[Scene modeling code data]
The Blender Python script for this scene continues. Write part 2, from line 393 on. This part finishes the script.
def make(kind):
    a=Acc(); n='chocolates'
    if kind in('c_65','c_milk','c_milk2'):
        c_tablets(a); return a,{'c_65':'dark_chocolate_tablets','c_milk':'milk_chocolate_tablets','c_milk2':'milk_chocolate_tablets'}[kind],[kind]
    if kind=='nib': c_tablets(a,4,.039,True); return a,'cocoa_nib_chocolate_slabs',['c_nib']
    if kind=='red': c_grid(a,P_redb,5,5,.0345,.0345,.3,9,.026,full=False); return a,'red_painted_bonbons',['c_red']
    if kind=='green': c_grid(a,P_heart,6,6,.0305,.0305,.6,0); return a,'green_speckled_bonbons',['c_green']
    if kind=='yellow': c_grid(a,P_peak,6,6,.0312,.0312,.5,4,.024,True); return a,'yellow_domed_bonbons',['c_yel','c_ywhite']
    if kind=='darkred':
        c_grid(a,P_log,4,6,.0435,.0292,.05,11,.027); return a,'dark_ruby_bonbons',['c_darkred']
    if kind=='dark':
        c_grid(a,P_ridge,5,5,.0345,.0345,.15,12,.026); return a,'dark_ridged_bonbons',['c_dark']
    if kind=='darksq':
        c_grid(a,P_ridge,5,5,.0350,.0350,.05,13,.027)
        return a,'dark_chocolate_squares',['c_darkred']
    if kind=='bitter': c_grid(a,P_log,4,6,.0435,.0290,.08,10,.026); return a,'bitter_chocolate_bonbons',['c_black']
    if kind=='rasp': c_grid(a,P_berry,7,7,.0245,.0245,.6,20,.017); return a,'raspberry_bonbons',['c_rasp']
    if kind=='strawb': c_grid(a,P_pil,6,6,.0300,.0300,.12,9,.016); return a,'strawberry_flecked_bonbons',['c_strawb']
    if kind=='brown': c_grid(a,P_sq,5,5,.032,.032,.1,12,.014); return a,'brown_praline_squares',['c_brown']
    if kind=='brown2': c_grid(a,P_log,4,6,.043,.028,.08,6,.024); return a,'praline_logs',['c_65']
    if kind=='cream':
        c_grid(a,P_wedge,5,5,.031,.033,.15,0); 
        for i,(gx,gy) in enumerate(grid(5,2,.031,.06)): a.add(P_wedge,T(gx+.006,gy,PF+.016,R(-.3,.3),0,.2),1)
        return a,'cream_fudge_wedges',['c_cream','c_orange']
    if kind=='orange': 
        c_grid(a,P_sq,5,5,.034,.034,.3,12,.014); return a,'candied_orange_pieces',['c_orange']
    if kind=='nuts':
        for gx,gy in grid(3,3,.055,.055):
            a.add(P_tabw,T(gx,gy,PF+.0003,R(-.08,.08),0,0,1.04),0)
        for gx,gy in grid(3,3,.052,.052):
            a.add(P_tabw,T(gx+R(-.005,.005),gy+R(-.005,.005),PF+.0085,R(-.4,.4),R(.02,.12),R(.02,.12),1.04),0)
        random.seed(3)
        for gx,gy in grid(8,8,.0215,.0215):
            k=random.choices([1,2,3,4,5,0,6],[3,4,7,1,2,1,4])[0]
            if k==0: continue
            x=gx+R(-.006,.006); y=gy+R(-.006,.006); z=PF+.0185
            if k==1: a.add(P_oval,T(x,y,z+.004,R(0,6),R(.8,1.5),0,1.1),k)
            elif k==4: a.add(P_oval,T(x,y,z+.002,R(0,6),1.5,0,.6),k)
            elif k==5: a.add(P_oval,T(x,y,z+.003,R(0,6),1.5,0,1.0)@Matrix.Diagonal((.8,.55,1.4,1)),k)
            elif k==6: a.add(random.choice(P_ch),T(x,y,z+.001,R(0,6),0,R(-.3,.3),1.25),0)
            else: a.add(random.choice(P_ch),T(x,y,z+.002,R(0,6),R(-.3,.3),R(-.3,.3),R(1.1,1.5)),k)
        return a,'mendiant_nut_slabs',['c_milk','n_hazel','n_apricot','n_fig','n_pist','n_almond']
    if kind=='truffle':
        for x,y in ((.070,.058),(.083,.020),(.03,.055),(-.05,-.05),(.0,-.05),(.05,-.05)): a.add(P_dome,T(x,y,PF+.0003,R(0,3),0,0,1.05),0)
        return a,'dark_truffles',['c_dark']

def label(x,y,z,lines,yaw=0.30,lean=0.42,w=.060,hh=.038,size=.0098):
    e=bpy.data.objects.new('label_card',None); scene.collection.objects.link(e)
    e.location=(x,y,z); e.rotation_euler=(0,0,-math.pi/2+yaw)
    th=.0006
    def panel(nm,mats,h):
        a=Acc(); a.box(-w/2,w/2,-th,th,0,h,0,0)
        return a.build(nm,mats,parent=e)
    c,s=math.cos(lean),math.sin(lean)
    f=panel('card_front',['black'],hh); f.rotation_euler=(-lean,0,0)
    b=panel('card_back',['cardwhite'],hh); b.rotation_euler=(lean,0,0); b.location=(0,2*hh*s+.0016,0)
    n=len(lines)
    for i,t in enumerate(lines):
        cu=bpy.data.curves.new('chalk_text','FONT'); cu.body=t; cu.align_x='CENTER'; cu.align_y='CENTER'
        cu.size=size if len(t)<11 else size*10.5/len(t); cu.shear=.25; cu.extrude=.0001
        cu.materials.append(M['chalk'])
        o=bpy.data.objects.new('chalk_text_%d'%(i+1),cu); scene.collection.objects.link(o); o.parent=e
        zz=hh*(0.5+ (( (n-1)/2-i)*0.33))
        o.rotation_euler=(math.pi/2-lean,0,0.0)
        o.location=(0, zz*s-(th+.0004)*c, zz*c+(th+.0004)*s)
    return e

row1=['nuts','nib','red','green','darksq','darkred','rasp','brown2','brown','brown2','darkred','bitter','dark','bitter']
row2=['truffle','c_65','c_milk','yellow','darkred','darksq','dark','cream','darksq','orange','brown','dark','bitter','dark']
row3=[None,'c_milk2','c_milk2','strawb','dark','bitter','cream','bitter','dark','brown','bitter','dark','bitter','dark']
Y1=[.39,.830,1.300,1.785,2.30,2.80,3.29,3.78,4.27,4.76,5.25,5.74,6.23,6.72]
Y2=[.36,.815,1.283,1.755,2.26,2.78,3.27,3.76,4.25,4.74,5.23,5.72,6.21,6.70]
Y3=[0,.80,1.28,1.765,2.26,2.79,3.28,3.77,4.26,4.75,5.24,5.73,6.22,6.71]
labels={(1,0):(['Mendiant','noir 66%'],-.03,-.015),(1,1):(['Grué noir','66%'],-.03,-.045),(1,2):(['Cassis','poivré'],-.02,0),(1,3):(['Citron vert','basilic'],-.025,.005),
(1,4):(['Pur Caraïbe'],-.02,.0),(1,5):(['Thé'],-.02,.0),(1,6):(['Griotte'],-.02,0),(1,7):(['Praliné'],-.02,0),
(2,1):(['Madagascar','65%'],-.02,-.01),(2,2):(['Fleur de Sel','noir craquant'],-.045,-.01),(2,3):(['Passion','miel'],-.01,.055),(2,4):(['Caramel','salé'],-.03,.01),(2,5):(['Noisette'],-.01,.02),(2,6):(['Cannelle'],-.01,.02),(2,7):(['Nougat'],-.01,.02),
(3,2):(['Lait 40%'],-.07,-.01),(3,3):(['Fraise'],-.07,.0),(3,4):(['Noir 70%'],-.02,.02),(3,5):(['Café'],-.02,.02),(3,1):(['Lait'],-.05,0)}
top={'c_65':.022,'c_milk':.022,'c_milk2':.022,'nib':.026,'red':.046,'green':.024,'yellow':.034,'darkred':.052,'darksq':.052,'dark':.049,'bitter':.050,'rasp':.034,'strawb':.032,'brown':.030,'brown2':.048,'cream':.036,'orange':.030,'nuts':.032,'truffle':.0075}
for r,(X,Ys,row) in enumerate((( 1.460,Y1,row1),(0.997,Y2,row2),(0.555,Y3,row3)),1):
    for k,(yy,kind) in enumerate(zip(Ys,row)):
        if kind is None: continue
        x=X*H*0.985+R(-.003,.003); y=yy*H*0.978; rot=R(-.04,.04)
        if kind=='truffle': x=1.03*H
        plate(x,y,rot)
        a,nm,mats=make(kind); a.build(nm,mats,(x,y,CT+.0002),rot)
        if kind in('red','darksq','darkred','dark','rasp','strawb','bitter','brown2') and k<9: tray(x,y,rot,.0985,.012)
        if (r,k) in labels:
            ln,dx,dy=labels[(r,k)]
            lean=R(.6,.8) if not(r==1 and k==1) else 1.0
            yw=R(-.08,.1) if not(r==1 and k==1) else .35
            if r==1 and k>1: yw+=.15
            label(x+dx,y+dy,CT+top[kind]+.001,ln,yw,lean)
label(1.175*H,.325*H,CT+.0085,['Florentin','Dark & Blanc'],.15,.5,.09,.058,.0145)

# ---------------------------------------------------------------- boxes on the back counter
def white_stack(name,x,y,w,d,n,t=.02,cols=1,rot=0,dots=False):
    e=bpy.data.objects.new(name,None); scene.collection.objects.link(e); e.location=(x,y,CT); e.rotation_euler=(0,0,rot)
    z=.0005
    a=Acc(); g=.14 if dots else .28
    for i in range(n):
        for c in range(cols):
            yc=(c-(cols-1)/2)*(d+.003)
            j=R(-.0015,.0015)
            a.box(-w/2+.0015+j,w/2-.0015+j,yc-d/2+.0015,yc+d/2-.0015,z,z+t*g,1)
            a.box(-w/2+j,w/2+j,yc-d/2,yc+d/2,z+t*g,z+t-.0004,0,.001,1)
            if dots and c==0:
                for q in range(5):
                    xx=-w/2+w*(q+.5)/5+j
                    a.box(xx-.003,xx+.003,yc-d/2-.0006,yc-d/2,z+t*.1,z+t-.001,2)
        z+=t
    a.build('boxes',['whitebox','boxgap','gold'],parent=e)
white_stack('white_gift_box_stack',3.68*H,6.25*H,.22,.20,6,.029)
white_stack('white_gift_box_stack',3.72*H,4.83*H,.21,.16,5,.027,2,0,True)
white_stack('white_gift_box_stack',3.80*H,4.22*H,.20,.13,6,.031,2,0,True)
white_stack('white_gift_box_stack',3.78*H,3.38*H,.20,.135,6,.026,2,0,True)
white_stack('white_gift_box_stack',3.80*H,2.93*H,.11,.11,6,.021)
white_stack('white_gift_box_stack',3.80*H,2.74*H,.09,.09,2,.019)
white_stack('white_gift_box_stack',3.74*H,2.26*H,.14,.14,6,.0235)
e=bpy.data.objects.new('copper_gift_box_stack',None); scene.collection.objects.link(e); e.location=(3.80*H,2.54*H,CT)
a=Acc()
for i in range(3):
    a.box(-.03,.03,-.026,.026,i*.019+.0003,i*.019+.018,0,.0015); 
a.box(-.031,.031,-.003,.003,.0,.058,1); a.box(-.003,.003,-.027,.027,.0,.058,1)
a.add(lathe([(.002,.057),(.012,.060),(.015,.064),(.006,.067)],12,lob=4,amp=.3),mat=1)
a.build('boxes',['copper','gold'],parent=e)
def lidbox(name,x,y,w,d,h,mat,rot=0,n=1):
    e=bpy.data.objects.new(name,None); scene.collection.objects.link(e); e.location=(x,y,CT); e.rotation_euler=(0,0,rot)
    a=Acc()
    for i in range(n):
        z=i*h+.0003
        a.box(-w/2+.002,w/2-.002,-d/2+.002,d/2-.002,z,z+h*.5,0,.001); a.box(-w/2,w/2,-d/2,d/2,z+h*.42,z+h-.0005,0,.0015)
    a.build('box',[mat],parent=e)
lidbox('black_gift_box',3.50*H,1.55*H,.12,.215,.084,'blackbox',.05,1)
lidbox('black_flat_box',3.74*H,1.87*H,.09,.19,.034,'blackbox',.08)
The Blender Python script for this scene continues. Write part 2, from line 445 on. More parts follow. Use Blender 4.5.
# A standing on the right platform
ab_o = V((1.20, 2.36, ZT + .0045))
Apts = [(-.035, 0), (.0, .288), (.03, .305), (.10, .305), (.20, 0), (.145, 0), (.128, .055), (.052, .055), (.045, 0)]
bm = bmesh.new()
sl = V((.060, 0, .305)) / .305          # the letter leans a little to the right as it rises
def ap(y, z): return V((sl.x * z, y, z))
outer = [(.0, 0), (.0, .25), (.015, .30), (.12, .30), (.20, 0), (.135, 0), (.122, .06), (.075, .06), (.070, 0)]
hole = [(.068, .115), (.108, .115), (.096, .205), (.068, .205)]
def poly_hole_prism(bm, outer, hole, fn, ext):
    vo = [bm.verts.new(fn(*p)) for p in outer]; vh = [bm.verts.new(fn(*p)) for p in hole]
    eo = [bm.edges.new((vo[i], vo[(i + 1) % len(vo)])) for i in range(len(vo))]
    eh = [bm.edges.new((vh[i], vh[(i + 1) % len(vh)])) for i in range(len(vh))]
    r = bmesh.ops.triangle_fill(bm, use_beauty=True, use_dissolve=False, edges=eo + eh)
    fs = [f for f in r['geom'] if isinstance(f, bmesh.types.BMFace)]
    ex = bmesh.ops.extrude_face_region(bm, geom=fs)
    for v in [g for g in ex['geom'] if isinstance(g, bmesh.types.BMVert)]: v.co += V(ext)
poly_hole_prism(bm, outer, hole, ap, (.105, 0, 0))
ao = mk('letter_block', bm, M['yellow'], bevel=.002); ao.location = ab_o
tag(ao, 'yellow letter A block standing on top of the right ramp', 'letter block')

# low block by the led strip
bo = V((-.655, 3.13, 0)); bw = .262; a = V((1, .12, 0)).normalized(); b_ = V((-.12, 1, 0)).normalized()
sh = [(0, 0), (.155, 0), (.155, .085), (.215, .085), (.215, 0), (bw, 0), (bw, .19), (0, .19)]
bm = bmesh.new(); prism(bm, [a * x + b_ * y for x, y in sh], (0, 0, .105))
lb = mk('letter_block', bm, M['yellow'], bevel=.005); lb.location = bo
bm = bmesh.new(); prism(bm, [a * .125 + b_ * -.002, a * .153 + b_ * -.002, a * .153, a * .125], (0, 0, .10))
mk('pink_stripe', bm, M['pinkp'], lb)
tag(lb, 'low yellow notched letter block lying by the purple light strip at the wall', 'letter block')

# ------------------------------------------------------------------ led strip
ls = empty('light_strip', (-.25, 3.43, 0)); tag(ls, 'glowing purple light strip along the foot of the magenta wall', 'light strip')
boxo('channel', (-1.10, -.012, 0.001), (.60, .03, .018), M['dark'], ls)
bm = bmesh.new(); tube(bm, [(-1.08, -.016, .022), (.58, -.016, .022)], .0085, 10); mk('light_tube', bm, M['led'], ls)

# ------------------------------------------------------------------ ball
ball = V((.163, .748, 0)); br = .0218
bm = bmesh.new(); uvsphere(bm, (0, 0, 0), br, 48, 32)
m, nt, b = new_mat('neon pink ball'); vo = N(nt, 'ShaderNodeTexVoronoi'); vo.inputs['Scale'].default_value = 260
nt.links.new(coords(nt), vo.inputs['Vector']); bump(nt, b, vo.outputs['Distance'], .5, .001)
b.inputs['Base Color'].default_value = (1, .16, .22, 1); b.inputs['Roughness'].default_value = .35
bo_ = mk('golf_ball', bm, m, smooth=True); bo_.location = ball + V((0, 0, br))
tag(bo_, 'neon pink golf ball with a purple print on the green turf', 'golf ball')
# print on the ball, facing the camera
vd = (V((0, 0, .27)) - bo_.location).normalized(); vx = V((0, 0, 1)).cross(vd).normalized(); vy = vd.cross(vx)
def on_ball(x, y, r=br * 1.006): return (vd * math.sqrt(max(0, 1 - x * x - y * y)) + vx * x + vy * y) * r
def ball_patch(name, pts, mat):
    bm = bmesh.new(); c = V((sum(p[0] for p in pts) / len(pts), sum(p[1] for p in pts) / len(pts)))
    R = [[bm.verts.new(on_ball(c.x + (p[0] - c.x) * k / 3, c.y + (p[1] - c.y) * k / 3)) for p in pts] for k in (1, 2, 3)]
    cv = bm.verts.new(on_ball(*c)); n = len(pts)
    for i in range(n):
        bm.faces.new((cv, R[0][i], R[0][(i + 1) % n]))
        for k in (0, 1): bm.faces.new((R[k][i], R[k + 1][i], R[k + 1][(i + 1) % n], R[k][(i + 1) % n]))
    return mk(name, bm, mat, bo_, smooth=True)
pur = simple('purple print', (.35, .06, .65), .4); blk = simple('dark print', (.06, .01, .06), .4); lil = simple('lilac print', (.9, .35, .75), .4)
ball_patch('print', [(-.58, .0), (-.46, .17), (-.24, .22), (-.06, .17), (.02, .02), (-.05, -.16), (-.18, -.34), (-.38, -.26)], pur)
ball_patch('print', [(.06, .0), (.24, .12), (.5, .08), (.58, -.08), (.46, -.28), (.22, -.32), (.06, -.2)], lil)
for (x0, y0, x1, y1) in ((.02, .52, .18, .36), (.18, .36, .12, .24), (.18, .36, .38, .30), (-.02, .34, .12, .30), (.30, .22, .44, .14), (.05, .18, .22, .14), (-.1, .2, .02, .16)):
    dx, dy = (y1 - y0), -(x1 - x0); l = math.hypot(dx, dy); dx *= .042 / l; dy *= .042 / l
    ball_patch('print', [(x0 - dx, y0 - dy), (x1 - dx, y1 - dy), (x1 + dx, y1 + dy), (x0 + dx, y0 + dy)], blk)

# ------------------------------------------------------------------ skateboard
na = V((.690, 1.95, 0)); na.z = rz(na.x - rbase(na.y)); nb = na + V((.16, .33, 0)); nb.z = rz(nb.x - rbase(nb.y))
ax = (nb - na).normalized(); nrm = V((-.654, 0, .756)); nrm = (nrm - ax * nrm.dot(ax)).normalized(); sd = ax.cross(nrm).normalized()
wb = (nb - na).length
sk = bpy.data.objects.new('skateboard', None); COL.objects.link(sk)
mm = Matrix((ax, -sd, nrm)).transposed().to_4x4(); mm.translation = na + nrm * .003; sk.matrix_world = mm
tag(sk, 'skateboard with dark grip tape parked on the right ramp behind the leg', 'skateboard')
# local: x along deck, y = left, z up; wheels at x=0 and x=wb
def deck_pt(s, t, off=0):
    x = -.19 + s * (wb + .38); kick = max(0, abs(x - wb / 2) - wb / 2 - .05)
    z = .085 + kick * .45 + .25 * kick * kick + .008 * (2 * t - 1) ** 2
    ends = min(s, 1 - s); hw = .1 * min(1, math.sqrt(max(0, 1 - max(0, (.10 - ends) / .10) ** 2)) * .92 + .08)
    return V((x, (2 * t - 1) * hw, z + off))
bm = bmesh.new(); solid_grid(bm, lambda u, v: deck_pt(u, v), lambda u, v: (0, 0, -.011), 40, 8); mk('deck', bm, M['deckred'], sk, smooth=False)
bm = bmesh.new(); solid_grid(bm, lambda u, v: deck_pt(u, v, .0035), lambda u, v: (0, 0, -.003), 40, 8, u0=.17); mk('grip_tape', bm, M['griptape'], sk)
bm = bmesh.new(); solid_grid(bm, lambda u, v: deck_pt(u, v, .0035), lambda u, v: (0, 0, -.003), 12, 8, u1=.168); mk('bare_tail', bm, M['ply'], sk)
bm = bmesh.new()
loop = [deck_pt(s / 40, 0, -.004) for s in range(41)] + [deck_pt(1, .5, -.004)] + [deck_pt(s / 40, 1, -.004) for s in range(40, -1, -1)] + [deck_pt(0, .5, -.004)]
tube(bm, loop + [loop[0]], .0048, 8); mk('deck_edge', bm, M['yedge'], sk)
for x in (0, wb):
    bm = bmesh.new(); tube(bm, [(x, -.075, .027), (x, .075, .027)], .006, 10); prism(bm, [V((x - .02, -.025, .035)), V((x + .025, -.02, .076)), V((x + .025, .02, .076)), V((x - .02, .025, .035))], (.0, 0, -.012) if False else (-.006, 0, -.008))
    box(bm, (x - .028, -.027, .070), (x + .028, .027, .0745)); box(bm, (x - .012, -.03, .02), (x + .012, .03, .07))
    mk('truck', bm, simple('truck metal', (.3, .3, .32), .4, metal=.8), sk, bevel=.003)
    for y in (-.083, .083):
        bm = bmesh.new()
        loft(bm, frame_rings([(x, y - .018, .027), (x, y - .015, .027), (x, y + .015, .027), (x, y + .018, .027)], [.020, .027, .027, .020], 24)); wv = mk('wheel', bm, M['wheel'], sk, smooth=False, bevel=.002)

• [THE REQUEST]
Using the data above, repeat exactly the lines that begin at the line with "Use Blender 4.5." and end at the line with "tag(ao, 'yellow letter", both ends included.

• [RESPONSE FOR THIS EXERCISE]
The Blender Python script for this scene continues. Write part 2, from line 445 on. More parts follow. Use Blender 4.5.
# A standing on the right platform
ab_o = V((1.20, 2.36, ZT + .0045))
Apts = [(-.035, 0), (.0, .288), (.03, .305), (.10, .305), (.20, 0), (.145, 0), (.128, .055), (.052, .055), (.045, 0)]
bm = bmesh.new()
sl = V((.060, 0, .305)) / .305          # the letter leans a little to the right as it rises
def ap(y, z): return V((sl.x * z, y, z))
outer = [(.0, 0), (.0, .25), (.015, .30), (.12, .30), (.20, 0), (.135, 0), (.122, .06), (.075, .06), (.070, 0)]
hole = [(.068, .115), (.108, .115), (.096, .205), (.068, .205)]
def poly_hole_prism(bm, outer, hole, fn, ext):
    vo = [bm.verts.new(fn(*p)) for p in outer]; vh = [bm.verts.new(fn(*p)) for p in hole]
    eo = [bm.edges.new((vo[i], vo[(i + 1) % len(vo)])) for i in range(len(vo))]
    eh = [bm.edges.new((vh[i], vh[(i + 1) % len(vh)])) for i in range(len(vh))]
    r = bmesh.ops.triangle_fill(bm, use_beauty=True, use_dissolve=False, edges=eo + eh)
    fs = [f for f in r['geom'] if isinstance(f, bmesh.types.BMFace)]
    ex = bmesh.ops.extrude_face_region(bm, geom=fs)
    for v in [g for g in ex['geom'] if isinstance(g, bmesh.types.BMVert)]: v.co += V(ext)
poly_hole_prism(bm, outer, hole, ap, (.105, 0, 0))
ao = mk('letter_block', bm, M['yellow'], bevel=.002); ao.location = ab_o
tag(ao, 'yellow letter A block standing on top of the right ramp', 'letter block')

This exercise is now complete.